In December 2020, after two years of negotiations, the Taliban agreed to let UNICEF open “informal schools” in the parts of Afghanistan it controlled. The Taliban controlled about half of Afghanistan’s territory at the time and seemed interested in rallying public support for its political and military push for control of the rest, as well as developing some international legitimacy for its nascent government.

According to polls, allowing girls to attend school is one of the few Western ideas that took hold in Afghanistan. A 2019 survey found 87 percent support for granting educational opportunities to girls.

The Taliban reportedly turned notably more hostile to allowing girls in school after President Joe Biden announced his plans for total U.S. troop withdrawal in April. Female teachers and students in Taliban-dominated regions described increasing pressure to shut their schools down. Female attendance and literacy rates, already in decline after peaking in 2011, fell even further. 

After the Muslim holiday of Eid al-Fitr in May, Taliban commanders reportedly ordered rural schools to stop teaching girls. Threatening letters bearing the seal of the “Islamic Emirate” – the Taliban’s name for its government – were sent to schools in big cities. 

Just before the Taliban announced a three-day ceasefire for Eid al-Fitr, a girl’s school in Kabul was destroyed with multiple car bombs.
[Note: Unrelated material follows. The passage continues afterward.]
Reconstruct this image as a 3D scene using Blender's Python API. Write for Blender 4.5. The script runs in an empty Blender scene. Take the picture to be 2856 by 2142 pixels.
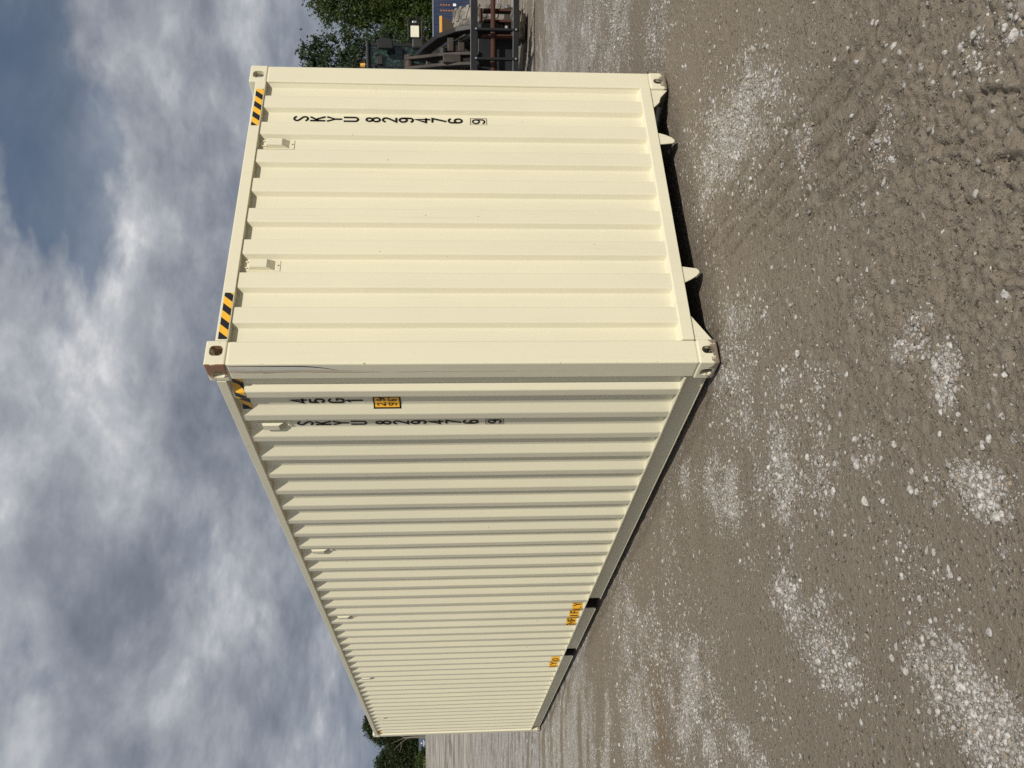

The attack killed at least 90 people, most of them girls between the ages of 11 and 15. The Afghan government held the Taliban responsible, while the Taliban claimed ISIS was behind the attack.

A man cries over the body of a victim of deadly bombings on Saturday near a school, at a cemetery west of Kabul, Afghanistan, Sunday, May 9, 2021. The Interior Ministry said Sunday the death toll in the horrific bombing at the entrance to a girls' school in the Afghan capital has soared to some 50 people, many of them pupils between 11 and 15 years old, and the number of wounded in Saturday's attack has also climbed to more than 100. (AP Photo/Mariam Zuhaib)

A man cries over the body of a victim of deadly bombings on Saturday near a school, at a cemetery west of Kabul, Afghanistan, Sunday, May 9, 2021. (Mariam Zuhaib/AP Photo)

A Taliban spokesman claimed on Tuesday that women will fare better under the new “Islamic Emirate,” including expanded opportunities for work and education.

“The Islamic Emirate of Afghanistan doesn’t want the women to be the victims anymore,” Taliban “cultural commissioner” Enamullah Samangani said on state television.

“The Islamic Emirate of Afghanistan is ready to provide women with environment to work and study, and the presence of women in different [government] structures according to Islamic law and in accordance with our cultural values,” he said.

Another Taliban spokesman, Zabihullah Mujahid, clarified that women will have “all their rights within the limits of Islam.”